> [Task to carry out]: Set down the listing below verbatim, but only from its first line through the line containing "PI = math.pi".
++++ Recorded data ++++
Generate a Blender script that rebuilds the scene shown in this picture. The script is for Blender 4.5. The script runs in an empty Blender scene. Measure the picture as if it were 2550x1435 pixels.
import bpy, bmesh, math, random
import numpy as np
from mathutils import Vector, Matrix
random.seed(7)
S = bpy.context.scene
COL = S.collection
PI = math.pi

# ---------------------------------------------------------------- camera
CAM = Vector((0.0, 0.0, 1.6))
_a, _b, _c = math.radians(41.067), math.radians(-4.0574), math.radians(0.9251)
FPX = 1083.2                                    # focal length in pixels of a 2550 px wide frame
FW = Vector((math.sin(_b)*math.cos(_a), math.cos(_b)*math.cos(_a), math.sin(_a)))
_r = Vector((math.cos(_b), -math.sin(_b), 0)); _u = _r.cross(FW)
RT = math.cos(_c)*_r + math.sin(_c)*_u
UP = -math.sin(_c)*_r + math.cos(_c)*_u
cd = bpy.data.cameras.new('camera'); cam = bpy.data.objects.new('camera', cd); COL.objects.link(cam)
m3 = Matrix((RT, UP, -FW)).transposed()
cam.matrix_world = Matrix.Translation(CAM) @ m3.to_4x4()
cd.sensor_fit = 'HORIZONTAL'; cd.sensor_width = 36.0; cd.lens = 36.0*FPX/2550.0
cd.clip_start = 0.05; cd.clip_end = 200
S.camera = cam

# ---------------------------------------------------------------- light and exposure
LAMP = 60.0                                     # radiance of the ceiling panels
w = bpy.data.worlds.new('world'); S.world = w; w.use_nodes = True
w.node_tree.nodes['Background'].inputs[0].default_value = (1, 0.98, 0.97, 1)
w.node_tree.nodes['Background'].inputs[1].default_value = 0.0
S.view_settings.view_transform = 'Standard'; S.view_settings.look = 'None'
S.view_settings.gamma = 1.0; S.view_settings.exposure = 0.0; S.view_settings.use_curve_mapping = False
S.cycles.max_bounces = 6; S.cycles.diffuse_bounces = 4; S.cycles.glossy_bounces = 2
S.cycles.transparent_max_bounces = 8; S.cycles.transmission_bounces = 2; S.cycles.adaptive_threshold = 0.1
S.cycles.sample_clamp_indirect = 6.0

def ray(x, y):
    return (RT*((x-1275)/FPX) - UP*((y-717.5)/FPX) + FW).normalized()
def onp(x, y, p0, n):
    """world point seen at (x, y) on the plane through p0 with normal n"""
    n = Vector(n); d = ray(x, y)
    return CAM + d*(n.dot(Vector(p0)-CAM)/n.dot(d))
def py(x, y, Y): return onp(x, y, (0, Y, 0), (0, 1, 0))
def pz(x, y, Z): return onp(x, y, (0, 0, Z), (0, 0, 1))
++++
> [Output for this exercise]:
Generate a Blender script that rebuilds the scene shown in this picture. The script is for Blender 4.5. The script runs in an empty Blender scene. Measure the picture as if it were 2550x1435 pixels.
import bpy, bmesh, math, random
import numpy as np
from mathutils import Vector, Matrix
random.seed(7)
S = bpy.context.scene
COL = S.collection
PI = math.pi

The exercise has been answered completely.